**What you need to do:**
Transcribe the material from its first line onward, ending with the line that contains "COL = SC.collection" and adding nothing beyond it.

**Information shown:**

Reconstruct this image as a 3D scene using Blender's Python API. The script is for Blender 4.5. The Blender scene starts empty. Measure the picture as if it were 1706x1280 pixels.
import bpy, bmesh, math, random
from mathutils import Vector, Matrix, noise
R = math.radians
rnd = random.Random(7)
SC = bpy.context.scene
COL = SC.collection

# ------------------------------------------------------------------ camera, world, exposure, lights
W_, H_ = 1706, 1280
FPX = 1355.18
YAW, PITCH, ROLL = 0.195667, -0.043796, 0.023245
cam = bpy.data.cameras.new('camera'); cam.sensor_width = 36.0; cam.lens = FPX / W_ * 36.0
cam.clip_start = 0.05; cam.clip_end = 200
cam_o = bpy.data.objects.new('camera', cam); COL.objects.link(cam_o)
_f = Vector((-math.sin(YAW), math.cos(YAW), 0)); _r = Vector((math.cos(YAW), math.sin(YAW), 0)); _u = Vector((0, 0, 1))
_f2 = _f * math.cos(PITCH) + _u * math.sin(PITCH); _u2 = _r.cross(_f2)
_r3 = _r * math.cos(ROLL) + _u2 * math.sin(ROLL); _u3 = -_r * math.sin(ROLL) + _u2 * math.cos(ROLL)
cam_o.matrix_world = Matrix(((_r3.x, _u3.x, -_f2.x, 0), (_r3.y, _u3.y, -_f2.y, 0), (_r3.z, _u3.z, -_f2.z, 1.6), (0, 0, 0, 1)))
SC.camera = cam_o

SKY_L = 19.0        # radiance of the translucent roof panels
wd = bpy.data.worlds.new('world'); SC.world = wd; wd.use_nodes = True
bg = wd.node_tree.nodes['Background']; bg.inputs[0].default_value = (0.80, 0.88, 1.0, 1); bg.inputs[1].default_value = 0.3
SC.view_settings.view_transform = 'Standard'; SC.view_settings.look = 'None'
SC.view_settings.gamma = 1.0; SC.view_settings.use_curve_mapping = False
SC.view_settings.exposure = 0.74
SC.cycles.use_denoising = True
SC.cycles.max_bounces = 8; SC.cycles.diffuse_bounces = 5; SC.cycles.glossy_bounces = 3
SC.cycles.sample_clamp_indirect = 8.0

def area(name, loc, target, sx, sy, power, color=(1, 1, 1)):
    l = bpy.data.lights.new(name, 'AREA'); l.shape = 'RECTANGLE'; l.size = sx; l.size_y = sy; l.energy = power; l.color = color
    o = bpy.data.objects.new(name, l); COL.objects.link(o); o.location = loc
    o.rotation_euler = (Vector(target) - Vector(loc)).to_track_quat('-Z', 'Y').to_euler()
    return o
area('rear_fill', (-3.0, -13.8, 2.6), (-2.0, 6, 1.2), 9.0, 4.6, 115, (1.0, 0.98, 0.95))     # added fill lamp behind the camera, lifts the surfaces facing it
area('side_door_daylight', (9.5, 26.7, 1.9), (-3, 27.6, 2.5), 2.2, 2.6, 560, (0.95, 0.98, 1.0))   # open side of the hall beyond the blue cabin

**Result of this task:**
Reconstruct this image as a 3D scene using Blender's Python API. The script is for Blender 4.5. The Blender scene starts empty. Measure the picture as if it were 1706x1280 pixels.
import bpy, bmesh, math, random
from mathutils import Vector, Matrix, noise
R = math.radians
rnd = random.Random(7)
SC = bpy.context.scene
COL = SC.collection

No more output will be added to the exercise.